I love maps. I like the idea that right now I can tell you that I'm at latitude 31º21'N, longitude 106º27'W, and if you're interested you can look in your atlas and see exactly where I am.

***

"HEY, YOU!"

With dune crests blazing, I walk along chilly, blue-shaded dune slopes. With immense satisfaction, before having even crossed the first dune, the desert's silence is shattered by a piercing, almost startling whit-wheet, enunciated like the "Hey, you!" whistle some people use to get attention. The call comes from a car-size thicket of yuccas atop a sand ridge connecting two nearby dune peaks.

Despite my slow approach to the yuccas, the whit-wheeter spooks and escapes to the crest of the next dune, landing starkly silhouetted against the glaring eastern sky, fairly galloping onto the ridge, kicking up a silhouetted spray of sand atop the silhouetted dune.

The running silhouette displays an eleven-inch long (28 cm) songbird with a curved bill and a longer-than-usual tail. Anyone familiar with American birds would know that it's a kind of thrasher. Circling the dune for a look at the bird's sunny side, I'm ready to say which thrasher it is after catching a glimpse of nothing more than its eye color, for it's the only thrasher in this part of Mexico with reddish-orange eyes, the Curve-billed Thrasher.

Except for its orange eyes it's a drab bird, the dark, dingy hue of a rag that's been used to wipe off a very dirty car. Filthy House Sparrows in sooty Third-World cities are this color.
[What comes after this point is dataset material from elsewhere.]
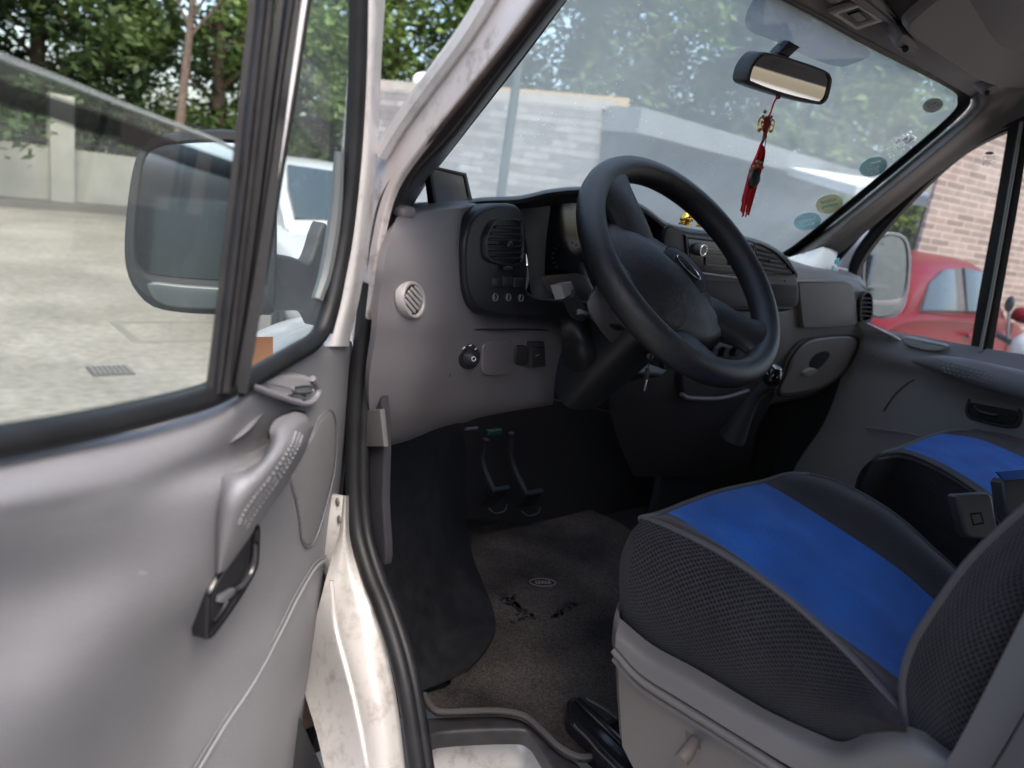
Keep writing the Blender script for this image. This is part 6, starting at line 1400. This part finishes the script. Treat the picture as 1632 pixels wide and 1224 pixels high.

Indistinct streaks on the bird's chest show like curdles formed atop sour milk.

This dramatic appearance pleases me greatly. Even though the species is common in this region wherever sparse desert scrub occurs, I would never have seen it when I first started birding as a farmboy in Kentucky. The closest Curve-billed Thrashers came to my childhood home was central Texas, some 700 miles (1,100 kms) southwest of Kentucky.

This is something I've always done -- related plants and animals seen during my travels to the species I knew so intimately as a kid. In a way, the degree to which I always "feel at home" varies in direct proportion to how many plants and animals around me are the same as I knew as a kid. When I see something like this Curve-billed Thrasher, I am thrilled by its exoticness.

Now, with an immense sense of satisfaction, I bring out my notebook and write:

October 5 latitude 31º21'N, longitude 106º27'W

MEXICO: Chihuahua; ±10 km NE of town of Samalayuca, elev. ±1,300 m (±4,300 feet); sand dunes with some sparse herbs, grasses and low shrubs in dune troughs, a few yuccas on dune slopes

1. Curve-billed Thrasher

***

ARABESQUES

Flying low, like a skipping stone striking upon every wave crest, the Curve-billed Thrasher departs for the Mesquite and Creosote Bush zone, and once again the desert is very quiet. In this dawn silence there unfolds a shadow show.

The sun surges into the open sky and the dunes' shadows withdraw into their troughs, all the while metamorphosing abstract forms. During the time taken for aesthetics on the right side to be absorbed, shadows on the left create a whole new theater to be reexamined, and when you finally absorb what's on the left, the right has changed yet again...

Sand grain by sand grain the wind has sculpted the dunes' crests, slopes and troughs. Shadows lie around these forms like patches of black silk jigsawed into long, sinuous patterns. This blending of shadow-and-light curlicues and long sweeping lines puts one into the mind of arabesques.